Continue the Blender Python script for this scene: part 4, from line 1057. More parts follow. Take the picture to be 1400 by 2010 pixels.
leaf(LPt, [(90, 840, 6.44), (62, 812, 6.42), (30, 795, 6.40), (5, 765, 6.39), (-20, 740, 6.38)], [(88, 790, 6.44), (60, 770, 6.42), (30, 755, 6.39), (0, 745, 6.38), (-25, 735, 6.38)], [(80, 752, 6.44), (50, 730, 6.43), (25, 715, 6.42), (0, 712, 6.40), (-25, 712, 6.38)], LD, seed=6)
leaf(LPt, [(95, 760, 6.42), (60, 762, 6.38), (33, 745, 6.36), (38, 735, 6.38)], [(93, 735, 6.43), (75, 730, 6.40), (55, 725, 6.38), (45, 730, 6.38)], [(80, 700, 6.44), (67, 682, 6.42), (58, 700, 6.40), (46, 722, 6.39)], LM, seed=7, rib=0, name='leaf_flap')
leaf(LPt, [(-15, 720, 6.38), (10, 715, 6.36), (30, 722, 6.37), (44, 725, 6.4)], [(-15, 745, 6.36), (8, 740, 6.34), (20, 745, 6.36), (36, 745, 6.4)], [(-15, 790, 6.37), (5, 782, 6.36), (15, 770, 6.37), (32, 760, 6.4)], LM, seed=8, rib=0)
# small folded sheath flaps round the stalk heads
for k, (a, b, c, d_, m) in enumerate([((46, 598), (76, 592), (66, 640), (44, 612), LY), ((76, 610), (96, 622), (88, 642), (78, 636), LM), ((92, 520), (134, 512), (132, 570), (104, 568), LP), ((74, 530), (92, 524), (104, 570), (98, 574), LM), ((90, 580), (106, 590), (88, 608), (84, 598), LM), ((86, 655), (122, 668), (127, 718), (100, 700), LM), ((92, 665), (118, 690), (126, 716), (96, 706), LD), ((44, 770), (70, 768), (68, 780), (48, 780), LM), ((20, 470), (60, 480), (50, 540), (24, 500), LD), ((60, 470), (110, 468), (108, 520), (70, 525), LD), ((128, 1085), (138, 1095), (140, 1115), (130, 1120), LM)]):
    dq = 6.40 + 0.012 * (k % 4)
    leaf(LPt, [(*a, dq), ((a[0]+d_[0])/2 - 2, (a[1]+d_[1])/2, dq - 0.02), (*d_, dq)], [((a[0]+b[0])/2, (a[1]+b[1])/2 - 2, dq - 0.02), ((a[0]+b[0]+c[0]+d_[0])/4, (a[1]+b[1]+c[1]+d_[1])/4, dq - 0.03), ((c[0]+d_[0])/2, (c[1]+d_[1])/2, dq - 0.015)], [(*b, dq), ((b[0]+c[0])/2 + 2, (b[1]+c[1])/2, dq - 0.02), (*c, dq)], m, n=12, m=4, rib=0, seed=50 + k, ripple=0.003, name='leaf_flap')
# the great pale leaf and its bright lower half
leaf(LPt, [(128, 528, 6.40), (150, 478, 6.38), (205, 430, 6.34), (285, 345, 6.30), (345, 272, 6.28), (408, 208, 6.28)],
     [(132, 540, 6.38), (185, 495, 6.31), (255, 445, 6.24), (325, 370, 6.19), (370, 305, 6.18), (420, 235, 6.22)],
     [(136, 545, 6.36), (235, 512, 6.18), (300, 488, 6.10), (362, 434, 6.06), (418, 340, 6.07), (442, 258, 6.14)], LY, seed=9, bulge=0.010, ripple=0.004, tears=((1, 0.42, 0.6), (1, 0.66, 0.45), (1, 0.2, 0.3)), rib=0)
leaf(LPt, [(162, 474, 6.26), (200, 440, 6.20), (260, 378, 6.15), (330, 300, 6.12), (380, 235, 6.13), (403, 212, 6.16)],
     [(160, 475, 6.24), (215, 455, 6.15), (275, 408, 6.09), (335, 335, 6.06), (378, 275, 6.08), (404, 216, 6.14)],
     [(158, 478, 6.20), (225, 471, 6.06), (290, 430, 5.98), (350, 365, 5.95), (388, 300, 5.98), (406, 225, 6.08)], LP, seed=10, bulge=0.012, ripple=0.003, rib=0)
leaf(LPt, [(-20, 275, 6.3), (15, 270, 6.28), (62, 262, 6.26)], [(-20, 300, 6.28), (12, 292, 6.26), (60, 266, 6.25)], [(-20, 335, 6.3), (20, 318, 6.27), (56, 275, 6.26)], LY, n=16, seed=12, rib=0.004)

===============

**The request:**
Extract the data in full. Keep it word for word.

**Exercise response:**
Continue the Blender Python script for this scene: part 4, from line 1057. More parts follow. Take the picture to be 1400 by 2010 pixels.
leaf(LPt, [(90, 840, 6.44), (62, 812, 6.42), (30, 795, 6.40), (5, 765, 6.39), (-20, 740, 6.38)], [(88, 790, 6.44), (60, 770, 6.42), (30, 755, 6.39), (0, 745, 6.38), (-25, 735, 6.38)], [(80, 752, 6.44), (50, 730, 6.43), (25, 715, 6.42), (0, 712, 6.40), (-25, 712, 6.38)], LD, seed=6)
leaf(LPt, [(95, 760, 6.42), (60, 762, 6.38), (33, 745, 6.36), (38, 735, 6.38)], [(93, 735, 6.43), (75, 730, 6.40), (55, 725, 6.38), (45, 730, 6.38)], [(80, 700, 6.44), (67, 682, 6.42), (58, 700, 6.40), (46, 722, 6.39)], LM, seed=7, rib=0, name='leaf_flap')
leaf(LPt, [(-15, 720, 6.38), (10, 715, 6.36), (30, 722, 6.37), (44, 725, 6.4)], [(-15, 745, 6.36), (8, 740, 6.34), (20, 745, 6.36), (36, 745, 6.4)], [(-15, 790, 6.37), (5, 782, 6.36), (15, 770, 6.37), (32, 760, 6.4)], LM, seed=8, rib=0)
# small folded sheath flaps round the stalk heads
for k, (a, b, c, d_, m) in enumerate([((46, 598), (76, 592), (66, 640), (44, 612), LY), ((76, 610), (96, 622), (88, 642), (78, 636), LM), ((92, 520), (134, 512), (132, 570), (104, 568), LP), ((74, 530), (92, 524), (104, 570), (98, 574), LM), ((90, 580), (106, 590), (88, 608), (84, 598), LM), ((86, 655), (122, 668), (127, 718), (100, 700), LM), ((92, 665), (118, 690), (126, 716), (96, 706), LD), ((44, 770), (70, 768), (68, 780), (48, 780), LM), ((20, 470), (60, 480), (50, 540), (24, 500), LD), ((60, 470), (110, 468), (108, 520), (70, 525), LD), ((128, 1085), (138, 1095), (140, 1115), (130, 1120), LM)]):
    dq = 6.40 + 0.012 * (k % 4)
    leaf(LPt, [(*a, dq), ((a[0]+d_[0])/2 - 2, (a[1]+d_[1])/2, dq - 0.02), (*d_, dq)], [((a[0]+b[0])/2, (a[1]+b[1])/2 - 2, dq - 0.02), ((a[0]+b[0]+c[0]+d_[0])/4, (a[1]+b[1]+c[1]+d_[1])/4, dq - 0.03), ((c[0]+d_[0])/2, (c[1]+d_[1])/2, dq - 0.015)], [(*b, dq), ((b[0]+c[0])/2 + 2, (b[1]+c[1])/2, dq - 0.02), (*c, dq)], m, n=12, m=4, rib=0, seed=50 + k, ripple=0.003, name='leaf_flap')
# the great pale leaf and its bright lower half
leaf(LPt, [(128, 528, 6.40), (150, 478, 6.38), (205, 430, 6.34), (285, 345, 6.30), (345, 272, 6.28), (408, 208, 6.28)],
     [(132, 540, 6.38), (185, 495, 6.31), (255, 445, 6.24), (325, 370, 6.19), (370, 305, 6.18), (420, 235, 6.22)],
     [(136, 545, 6.36), (235, 512, 6.18), (300, 488, 6.10), (362, 434, 6.06), (418, 340, 6.07), (442, 258, 6.14)], LY, seed=9, bulge=0.010, ripple=0.004, tears=((1, 0.42, 0.6), (1, 0.66, 0.45), (1, 0.2, 0.3)), rib=0)
leaf(LPt, [(162, 474, 6.26), (200, 440, 6.20), (260, 378, 6.15), (330, 300, 6.12), (380, 235, 6.13), (403, 212, 6.16)],
     [(160, 475, 6.24), (215, 455, 6.15), (275, 408, 6.09), (335, 335, 6.06), (378, 275, 6.08), (404, 216, 6.14)],
     [(158, 478, 6.20), (225, 471, 6.06), (290, 430, 5.98), (350, 365, 5.95), (388, 300, 5.98), (406, 225, 6.08)], LP, seed=10, bulge=0.012, ripple=0.003, rib=0)
leaf(LPt, [(-20, 275, 6.3), (15, 270, 6.28), (62, 262, 6.26)], [(-20, 300, 6.28), (12, 292, 6.26), (60, 266, 6.25)], [(-20, 335, 6.3), (20, 318, 6.27), (56, 275, 6.26)], LY, n=16, seed=12, rib=0.004)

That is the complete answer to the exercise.